Despite the Change of Minister, More Power Plants are Shutting Down in Cuba

The breakdown will translate into more blackouts not only for Cienfuegos, but also for other provinces that depend on the generating capacity of the plant. (Cubadebate)

14ymedio bigger14ymedio, Havana, 18 October 2022 — On the same day that the official press dedicated a triumphalist article to the “stability” of the thermoelectric plant (CTE) Carlos Manuel de Céspedes, in Cienfuegos, unit 4 of this plant was disconnected from the National Electrical System (SEN).

With the usual euphemisms, a brief note from the Cuban News Agency reported on Monday that, due to “boiler failures,” the unit is subjected to a “natural cooling” process that will last three or four days, even if “forced-air fans” are used.

Beyond the technical explanations, as usual, the breakdown will result in more blackouts not only for Cienfuegos, but also for other provinces that depend on the generating capacity of the plant. “We have had to provide part of the energy that other thermoelectric plants have not been able to generate due to technical problems,” the general director of the Céspedes, Yeranis Zurita García, complained to the official newspaper Granma.

In the same report, the Granma boasted that in the daily deliveries, generation of the Cienfueguos thermoelectric plant is “recognized in the country for its levels of stability.”

Zurita indicated that, “despite the problems,” they exceeded their gross generation plan at the end of September with 132.4%, a surplus that had to be sent to other territories of the country.

Less optimistic, engineer Dariel Jiménez, of the Céspedes Brigade of Protections and Electrical Schemes, admitted that “practically every day there are breakdowns or other difficulties.”

“The breakage of the main transformer of the machine outlet had to be resolved “in a matter of 15 minutes,” he said regretfully, a not-ideal solution at which the technicians arrived “with what we had at hand.”

Urgency and short-term solutions are the daily bread of Cuban thermoelectric plants, said Jiménez, whose team is required to fix everything “in the shortest possible time” on a technology “with many years of exploitation.”

The head of maintenance of Céspedes, Yunior Estrada Zambrano, said that “we have characterized ourselves as always doing everything we can, sometimes against the short time that the system gives us.” However, he recognizes that the generation is “very depressed.”
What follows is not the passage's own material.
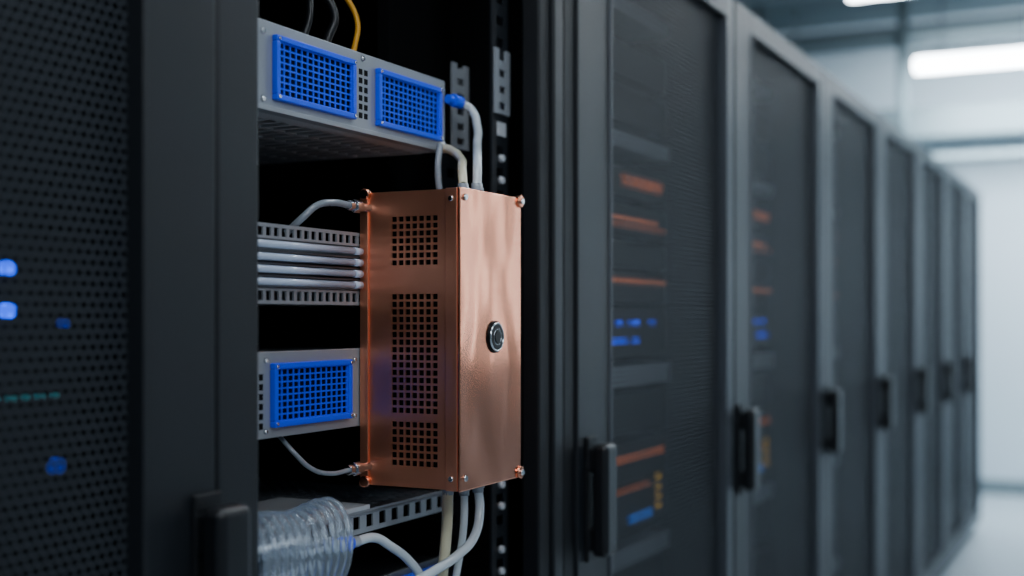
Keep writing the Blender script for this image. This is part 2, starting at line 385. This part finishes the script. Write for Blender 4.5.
boxes('cover_flange', [(X0-.0025,X0-.0002,Y0+.003,Y0+.019,Z0-.001,Z1+.001),(X1+.0002,X1+.0025,Y0+.003,Y0+.019,Z0-.001,Z1+.001)], 'coppers', g, .0008)
boxes('back_flange', [(X0-.003,X0-.0002,Y1-.012,Y1,Z0,Z1)], 'coppers', g, .0008)
ears=[]
for (x,z) in ((X0-.002,Z1-.002),(X0-.002,Z0+.004)):
    ears.append(((x-.005,Y1-.008,z),(x+.004,Y1-.008,z),.0072,.0072))
for (x,z) in ((X1-.003,Z1-.003),(X1-.003,Z0+.005)):
    ears.append(((x,Y0-.0045,z),(x,Y0+.003,z),.0082,.0082))
cyls('corner_lugs', ears, 'copper', g, 24, .0015)
cyls('screws', [((X0+.010,Y0-.001,Z1-.010),(X0+.010,Y0-.004,Z1-.010),.0045,.0035),((X0+.010,Y0-.001,Z0+.014),(X0+.010,Y0-.004,Z0+.014),.0045,.0035),
   ((X1-.003,Y0-.0045,Z1-.003),(X1-.003,Y0-.007,Z1-.003),.0045,.0035),((X1-.003,Y0-.0045,Z0+.005),(X1-.003,Y0-.007,Z0+.005),.0045,.0035),
   ((X0-.0025,Y0+.011,Z1-.012),(X0-.005,Y0+.011,Z1-.012),.004,.003),((X0-.0025,Y0+.011,Z0+.014),(X0-.005,Y0+.011,Z0+.014),.004,.003)], 'silver', g, 16)
# push button
bx,bz=1.4285,-.024
ring('button_bezel',bx,Y0-.001,bz,[(.0205,0),(.0205,.0022),(.0192,.0030),(.0180,.0030)],'rubber',g)
ring('button_ring',bx,Y0-.001,bz,[(.0186,.002),(.0184,.0042),(.0176,.0048),(.0168,.0046),(.0164,.0036)],'silver',g)
cyls('button_cap', [((bx,Y0-.001,bz),(bx,Y0-.0054,bz),.0164,.0162)], 'rubber', g, 48, .0006)
ring('button_lens_rim',bx,Y0-.0054,bz,[(.0105,0),(.0103,.0006),(.0099,.0006),(.0097,0)],'chrome',g)
cyls('button_lens', [((bx,Y0-.0054,bz),(bx,Y0-.0062,bz),.0090,.0078)], 'rubber', g, 32, .0004)
# side fittings and tubes
for z in (.138,-.186):
    cyls('side_fitting', [((1.318,.866,z),(1.339,.866,z),.0055,.0055),((1.304,.866,z),(1.318,.866,z),.0085,.0085),((1.292,.866,z),(1.304,.866,z),.0065,.0065)], 'silver', g, 6, .0006)
tube('vent_tube',[(1.294,.866,.138),(1.262,.868,.1385),(1.235,.872,.133),(1.218,.880,.118),(1.213,.90,.100)],.0042,'tubeg',g)
tube('drain_tube',[(1.294,.866,-.186),(1.255,.868,-.186),(1.222,.872,-.176),(1.205,.882,-.158),(1.200,.90,-.138)],.0028,'tubeg',g)
def conn(n,x,y,z0,z1,r): cyls(n,[((x,y,z0),(x,y,z1),r,r),((x,y,z0+(z1-z0)*.35),(x,y,z0+(z1-z0)*.65),r*1.2,r*1.2)],'tubeg',g,20)
conn('inlet_connector',1.45,.772,.157,.175,.0075)
conn('outlet_connector',1.418,.775,.157,.172,.007)
cyls('blue_inlet', [((1.560,.870,.308),(1.580,.868,.307),.009,.009),((1.550,.872,.308),(1.560,.870,.308),.0065,.0065)], 'blue', g, 20, .001)
tube('inlet_tube',[(1.578,.868,.307),(1.594,.858,.298),(1.582,.842,.272),(1.535,.817,.240),(1.470,.782,.203),(1.45,.772,.17)],.0060,'tubew',g)
tube('outlet_tube',[(1.530,.872,.238),(1.522,.852,.232),(1.490,.818,.214),(1.432,.784,.190),(1.418,.775,.17)],.0060,'tubec',g)
tube('riser_tube',[(1.522,.868,.240),(1.505,.862,.205),(1.492,.85,.157)],.0045,'tubeg',g)
conn('drain_connector',1.423,.80,-.228,-.209,.0075); conn('drain_connector_b',1.427,.778,-.228,-.209,.0065); conn('feed_connector',1.449,.77,-.226,-.209,.0075)
tube('drain_hose',[(1.423,.80,-.22),(1.420,.80,-.27),(1.412,.805,-.36),(1.40,.81,-.55)],.0072,'tubec',g)
tube('drain_hose_b',[(1.427,.778,-.22),(1.432,.782,-.27),(1.438,.80,-.36),(1.43,.81,-.55)],.0050,'tubew',g)
tube('feed_hose',[(1.449,.77,-.22),(1.450,.768,-.25),(1.430,.765,-.280),(1.392,.768,-.298),(1.345,.775,-.310),(1.295,.79,-.325),(1.24,.81,-.36),(1.20,.83,-.42)],.0060,'tubew',g)

# loose cables at the top
g=group('cable_bundle',(1.4,.95,.335))
tube('yellow_cable',[(1.375,1.02,.52),(1.415,.97,.45),(1.438,.95,.405),(1.432,.95,.365),(1.425,.955,.337)],.0036,'yellow',g)
tube('black_cable',[(1.34,1.02,.52),(1.37,.97,.44),(1.385,.95,.40),(1.37,.95,.365),(1.36,.955,.337)],.0060,'handle',g)
tube('black_cable_b',[(1.30,1.02,.52),(1.34,.97,.44),(1.33,.95,.39),(1.31,.955,.337)],.0050,'handle',g)

# ---------------------------------------------------------------- added soft lights, without fixtures
def area(name, loc, target, size, sy, energy, col):
    l=bpy.data.lights.new(name,'AREA'); l.shape='RECTANGLE'; l.size=size; l.size_y=sy; l.energy=energy; l.color=col
    o=bpy.data.objects.new(name,l); COL.objects.link(o); o.location=(loc[0],loc[1],loc[2]+ZC)
    d=Vector(target)-Vector(loc); o.rotation_euler=d.to_track_quat('-Z','Y').to_euler()
area('added_softbox',(.1,-1.0,1.1),(1.4,.8,0),1.0,.7,20,(.86,.93,1.))  # added soft key for the foreground and the copper's highlights
area('end_wall_wash',(7.6,.2,1.35),(9.0,.2,-.3),2.0,.5,115,(.80,.92,1.))  # added to brighten the end wall

w=bpy.data.worlds.new('world'); S.world=w; w.use_nodes=True
w.node_tree.nodes['Background'].inputs[0].default_value=(.5,.6,.7,1); w.node_tree.nodes['Background'].inputs[1].default_value=.2

# ---------------------------------------------------------------- camera
cd=bpy.data.cameras.new('camera'); cam=bpy.data.objects.new('camera',cd); COL.objects.link(cam)
cam.location=(0,0,ZC); cam.rotation_euler=(math.radians(90),0,math.radians(26.44-90))
cd.sensor_width=36; cd.lens=44.4; cd.shift_y=.0293; cd.clip_start=.02
cd.dof.use_dof=True; cd.dof.focus_distance=1.55; cd.dof.aperture_fstop=2.0
S.camera=cam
Determined to highlight “the sacrifice and effort” of the Céspedes, Granma didn’t flinch in recognizing that unit 4 had left the National Electricity System (SEN). As the Unión Eléctrica logbook points out, it is added to the list of blocks out of service next to units 6 and 7 of the CTE Mariel (Mayabeque), the 4 and 5 of Nuevitas (Camagüey), the 2 of the Felton (Holguín), the 3, 4 and 5 of Renté (Santiago de Cuba and the only one of Otto Parellada (Havana). About the CTE Antonio Guiteras, which left the SEN this Friday, the official reporter Lázaro Manuel Alonso announced on his networks that it had already been “synchronized” again and that Televisión Cubana would offer more details about its operation.

The UNE report adds that the maximum impact during the night, this Monday, was 1,568 megawatts (MW) at 7:20 p.m., while this Tuesday a maximum demand of 3,200 is expected for a deficit of 1,125 MW.
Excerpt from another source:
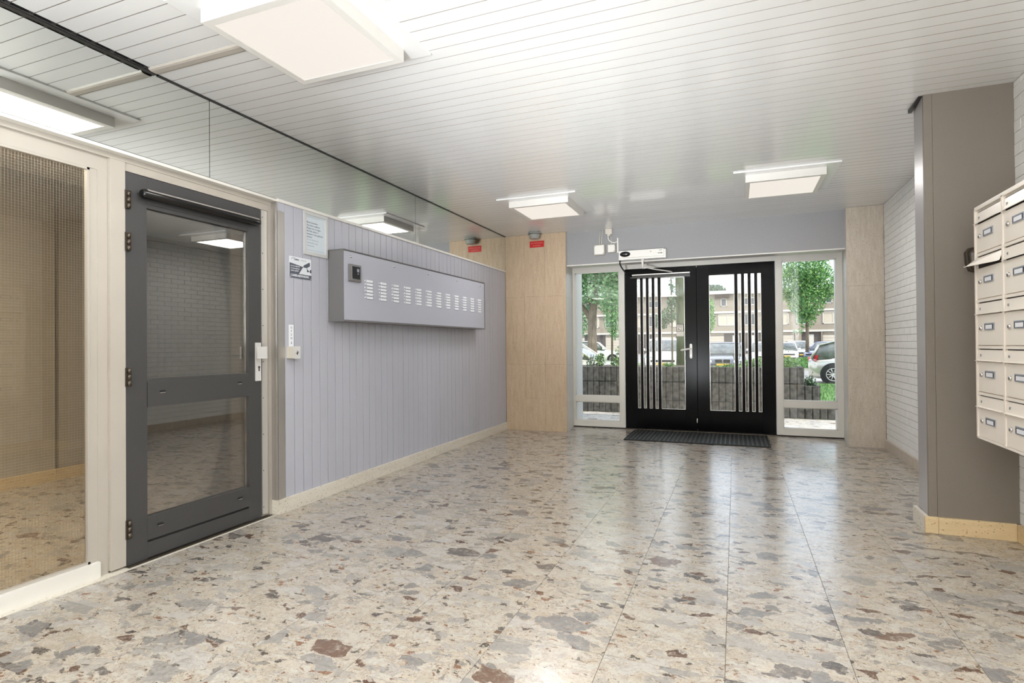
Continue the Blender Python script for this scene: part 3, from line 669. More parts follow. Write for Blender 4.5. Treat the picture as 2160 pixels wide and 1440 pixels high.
MB().box(D+0.020, D+0.0225, 3.772, 3.890, 1.757, 1.872).build('module_rim', 'chrome', ip)
MB().box(D+0.0225, D+0.024, 3.779, 3.882, 1.763, 1.866).build('module_glass', 'glass_dark', ip)
MB().box(D+0.024, D+0.026, 3.838, 3.866, 1.822, 1.850, bev=0.001).build('lens', 'holder_grey', ip)
MB().box(D+0.024, D+0.026, 3.844, 3.860, 1.804, 1.812).build('sensor', 'holder_grey', ip)
np_ = bt = hs = None
for c in range(12):
    yc = 4.000+c*0.2035
    for rr in range(6):
        zc = 1.767-rr*0.0284
        if np_ is None:
            np_ = MB().box(0, 0.0025, 0, 0.088, -0.0095, 0.0095, bev=0.001).build('name_plate', 'name_white', ip, local=True); o = np_
            bt = MB().lathe([(0.0075, 0), (0.0075, 0.002), (0.005, 0.004), (0.0004, 0.0045)], (0, -0.020, 0), 'x', 10).build('bell_button', 'bell_white', ip, local=True); o2 = bt
            hs = MB().box(0, 0.0012, 0.088, 0.092, -0.012, 0.010).box(0, 0.0012, 0.0, 0.092, -0.0125, -0.0105).build('slot_edge', 'holder_dark', ip, local=True); o3 = hs
        else: o = copy_part(np_, ip, (0, 0, 0)); o2 = copy_part(bt, ip, (0, 0, 0)); o3 = copy_part(hs, ip, (0, 0, 0))
        for q in (o, o2, o3): q.location = (D, yc-5.06, zc-1.43)

# ---- framed notice, camera sign, open label, key switch
t = thing('framed_notice', 'silver framed house notice with grey text on pale blue paper', 'notice', (0, 3.55, 1.92))
f = MB(); y0, y1, z0, z1, wf = 3.416, 3.685, 1.922, 2.260, 0.026
for a in ((y0, y1, z1-wf, z1), (y0, y1, z0, z0+wf), (y0, y0+wf, z0+wf, z1-wf), (y1-wf, y1, z0+wf, z1-wf)): f.box(0.001, 0.014, a[0], a[1], a[2], a[3], bev=0.003)
f.build('frame', 'silver_plastic', t)
MB().box(0.002, 0.006, y0+wf-0.002, y1-wf+0.002, z0+wf-0.002, z1-wf+0.002).build('sheet', 'paper', t)
EY, EZ = (0, 1, 0), (0, 0, 1)
for i, ln in enumerate(('Beste bezoeker,', 'Van harte welkom.', 'Mogen we u vragen', 'het hek achter u', 'wanneer u het gebouw', 'verlaat?')):
    text(ln, 0.0205, 'ink_grey', t, (0.0062, 3.452, 2.172-i*0.0225), EY, EZ, xs=0.95)
for i, ln in enumerate(('Goed sluiten en', 'buitendeur niet', 'vastzetten')): text(ln, 0.0205, 'ink_pale', t, (0.0062, 3.455, 2.037-i*0.0225), EY, EZ, xs=0.95)
MB().box(0.006, 0.0065, 3.448, 3.655, 2.224, 2.2255).box(0.006, 0.0065, 3.448, 3.59, 2.217, 2.218).box(0.006, 0.0065, 3.448, 3.655, 1.962, 1.9632).build('printed_rule', 'ink_grey', t)
t = thing('camera_sign', 'small camera surveillance sign with pictured camera below the framed notice', 'sign', (0, 3.39, 1.73))
y0, y1, z0, z1 = 3.270, 3.500, 1.727, 1.888
MB().box(0.001, 0.005, y0, y1, z0, z1, bev=0.001).build('plate', 'sign_white', t)
X = 0.0052
def YZ(u, v): return (y0+u*(y1-y0), z0+v*(z1-z0))
def flat(name, pts, m): MB().prism([YZ(*p) for p in pts], 0.005, 0.0056, 'x').build(name, m, t)
flat('dark_field', [(0, 0), (1, 0), (1, 0.22), (0.42, 0.22), (0.62, 0.58), (0.0, 0.70)], 'sign_blue')
flat('camera_picture', [(0.62, 0.56), (0.64, 0.66), (0.90, 0.84), (0.94, 0.80), (0.93, 0.66), (0.78, 0.56)], 'sign_blue')
MB().tube([(0.0058, *YZ(0.79, 0.58)), (0.0058, *YZ(0.82, 0.44)), (0.0058, *YZ(0.90, 0.41)), (0.0058, *YZ(0.99, 0.42))], 0.0022, 6).box(0.005, 0.0062, YZ(0.94, 0)[0], y1, YZ(0, 0.34)[1], YZ(0, 0.50)[1]).build('camera_arm', 'sign_blue', t)
MB().lathe([(0.009, 0), (0.009, 0.0008), (0.004, 0.0008), (0.004, 0)], (0.0056, *YZ(0.83, 0.42)), 'x', 14).build('arm_joint', 'sign_blue', t)
text('CAMERABEWAKING', 0.0245, 'sign_white', t, (0.0058, *YZ(0.05, 0.075)), EY, EZ, bold=0.0005, xs=0.86)
text('CAMERA', 0.017, 'sign_blue', t, (X, *YZ(0.19, 0.84)), EY, EZ, bold=0.0004, xs=0.85)
text('TOEZICHT', 0.016, 'ink_pale', t, (X, *YZ(0.50, 0.84)), EY, EZ, xs=0.8)
MB().tube([(0.0054, *YZ(0.09, 0.88)), (0.0054, *YZ(0.12, 0.92)), (0.0054, *YZ(0.18, 0.94)), (0.0054, *YZ(0.26, 0.935))], 0.0016, 6).build('logo_arc', 'sign_blue', t)
for i, ln in enumerate(('voor een veilige leef-', 'en woonomgeving is', 'camera in gebruik')): text(ln, 0.0155, 'sign_white', t, (0.0058, *YZ(0.05, 0.53-0.105*i)), EY, EZ, xs=0.72)
for p in ((0.04, 0.05), (0.96, 0.05)): MB().lathe([(0.004, 0), (0.003, 0.0015), (0.0002, 0.002)], (0.005, *YZ(*p)), 'x', 10).build('screw', 'white_plastic', t)
t = thing('open_label', 'narrow vertical white label reading OPEN with a down arrow above the key switch', 'label', (0, 3.286, 1.21))
MB().box(0.0008, 0.0035, 3.263, 3.311, 1.212, 1.374).build('label_plate', 'name_white', t)
for i, ch in enumerate('OPEN'): text(ch, 0.024, 'ink_grey', t, (0.0036, 3.287, 1.345-i*0.0265), EY, EZ, align='CENTER')
MB().box(0.0035, 0.0042, 3.285, 3.289, 1.236, 1.252).prism([(3.280, 1.238), (3.294, 1.238), (3.287, 1.228)], 0.0035, 0.0042, 'x').build('arrow', 'ink_grey', t)
t = thing('key_switch', 'square metal key switch box with keyhole beside the grey door', 'key switch', (0, 3.28, 1.12))
MB().box(0.001, 0.066, 3.238, 3.306, 1.124, 1.211, bev=0.002).build('box_body', 'cream_plastic', t)
MB().box(0.066, 0.070, 3.236, 3.308, 1.122, 1.213, bev=0.001).build('face_plate', 'satin_silver', t)
MB().lathe([(0.013, 0), (0.013, 0.003), (0.009, 0.004), (0.0003, 0.004)], (0.070, 3.272, 1.168), 'x', 16).build('key_cylinder', 'chrome', t)
MB().box(0.0735, 0.0745, 3.269, 3.275, 1.150, 1.172).build('keyhole', 'black_plastic', t)

# ---- grey door (door_3) and its surround
PX = -0.045
r = struct('door_3', 'dark grey glazed side door with black closer tube', 'door', (PX, 2.57, 0.01))
ya, yb = 2.094, 3.045; g0, g1 = 2.215, 2.935
MB().box(PX-0.045, PX, ya, g0-0.0008, 0.008, 2.185, bev=0.001).build('hinge_stile', 'door_grey', r)
MB().box(PX-0.045, PX, g1+0.0008, yb, 0.008, 2.185, bev=0.001).build('lock_stile', 'door_grey', r)
MB().box(PX-0.045, PX, g0, g1, 2.033, 2.185, bev=0.001).build('top_rail', 'door_grey', r)
MB().box(PX-0.045, PX+0.004, g0, g1, 0.870, 1.012, bev=0.002).build('middle_rail', 'door_grey', r)
MB().box(PX-0.045, PX, g0, g1, 0.870, 1.030).build('rail_bevel', 'door_grey', r)
MB().box(PX-0.045, PX, g0, g1, 0.112, 0.245, bev=0.002).build('bottom_rail', 'door_grey', r)
MB().box(PX-0.045, PX-0.008, g0, g1, 0.098, 0.113).build('rail_groove', 'door_groove', r)
MB().box(PX-0.045, PX, g0, g1, 0.012, 0.099, bev=0.002).build('kick_rail', 'door_grey', r)
MB().box(PX-0.030, PX-0.024, g0, g1, 1.028, 2.035).build('upper_pane', 'glass_tinted', r)
MB().box(PX-0.030, PX-0.024, g0, g1, 0.243, 0.872).build('lower_pane', 'glass_tinted', r)
MB().box(PX-0.024, PX-0.004, g0, g1, 2.010, 2.034).build('glazing_bar', 'door_grey', r)
for y_, z_ in ((2.305, 0.955), (2.857, 0.970), (2.290, 0.185), (2.857, 0.190)):
    pts = [(y_+0.020*math.copysign(1, math.cos(a))*0.6+0.007*math.cos(a), z_+0.007*math.sin(a)) for a in [2*math.pi*i/16+0.1 for i in range(16)]]
    MB().prism(pts, PX+0.0005, PX+0.0048, 'x').build('drain_cap', 'door_groove', r)
    MB().box(PX+0.0005, PX+0.0058, y_-0.016, y_+0.016, z_-0.010, z_-0.0065).build('cap_lip', 'aluminium', r)
for zc in (2.031, 1.797, 1.047, 0.208):
    h_ = MB().box(PX-0.002, PX+0.010, 2.087, 2.116, zc-0.052, zc+0.052, bev=0.001)
    for dz in (-0.034, 0.0, 0.034): h_.cyl((PX+0.014, 2.104, zc+dz-0.014), (PX+0.014, 2.104, zc+dz+0.014), 0.010, 12)
    h_.build('hinge', 'bronze', r)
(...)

The National Electricity System hasn’t shown signs of improvement in recent months and has been especially affected by the explosion of the Matanzas Supertanker Base and the passage of Hurricane Ian through the west of the country.

On Monday, the seriousness of the energy situation cost the Minister of Energy and Mines, Liván Arronte Cruz, and the director of the UNE, Jorge Amado Cepero Hernández, their positions. The new managers of the SEN, Minister Vicente de la O Levy and director Alfredo López, will have to attend to a system whose collapse has caused numerous protests against the long blackouts.